Horvitz, the Nobel Prize winner, takes his place in the long distinguished but somewhat dubious line of The Tech alumni extending from Arthur D. Little (of consulting firm fame) through James R. Killian (MIT president, the first presidential science advisor), Pat McGovern (founder of Computerworld and one of the richest men in the world), Norman Sandler (former UPI White House correspondent) and Steve Kirsch (largest single donor to the Democratic party last year).

Here's the Big Ass Spanish Boat story that's been all over the Internet. I couldn't resist. (Yes, I know Craig had it too)

Daniel Grobstein's finds this week include the Washington Post's War for Dummies, and Maureen Dowd's Tribulation Worketh Patience from The New York Times, which points out, in polite terms, what utter assholes Bush appoints to advisory boards. Also Japanese Masters Get Closer to the Toilet Nirvana (which is just exactly what you think it is), and Illusions Of Iraqi Democracy.

The Tech managing board has taken note of the New York Times story about the Yale Daily News sex column. Why didn't we think of that? If you are squeamish about frank discussion of matters sexual, don't click here to see her most famous column.

Steve Coquet found this odd:

Mulafi said he knew the men who attacked the Marines and believed they were motivated by opposition to a new U.S. law requiring government documents to state that Jerusalem is the capital of Israel.

He read that as the U.S. passing a law requiring all countries to refer to Jerusalem as the capital. An understandable mistake. What really happened is we passed a law requiring all official U.S. documents to refer to Jerusalem that way. Probably everyone thought it was a symbolic gesture. Except, now, the marines who were attacked with highly non-symbolic live ammo.
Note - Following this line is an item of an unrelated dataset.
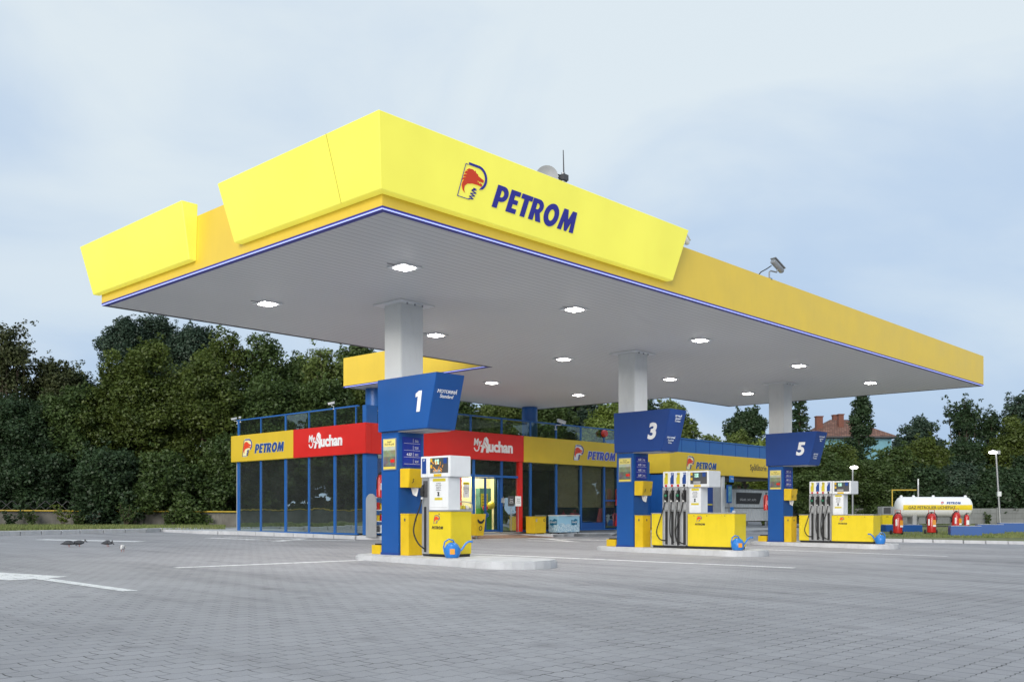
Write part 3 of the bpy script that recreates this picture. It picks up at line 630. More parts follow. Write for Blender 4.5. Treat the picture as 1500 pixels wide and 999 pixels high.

Keeping it all in the family, his wife Peggy wrote:

I can't begin to describe the long and twisty trail that led me here, but this link will take you to a directory of movies demonstrating video editing techniques. The ones I found most intriguing - and frightening - are the ones labeled JFK. I know this technology exists, of course, but it's good to be reminded how prevalent, and how easy it is to do this stuff.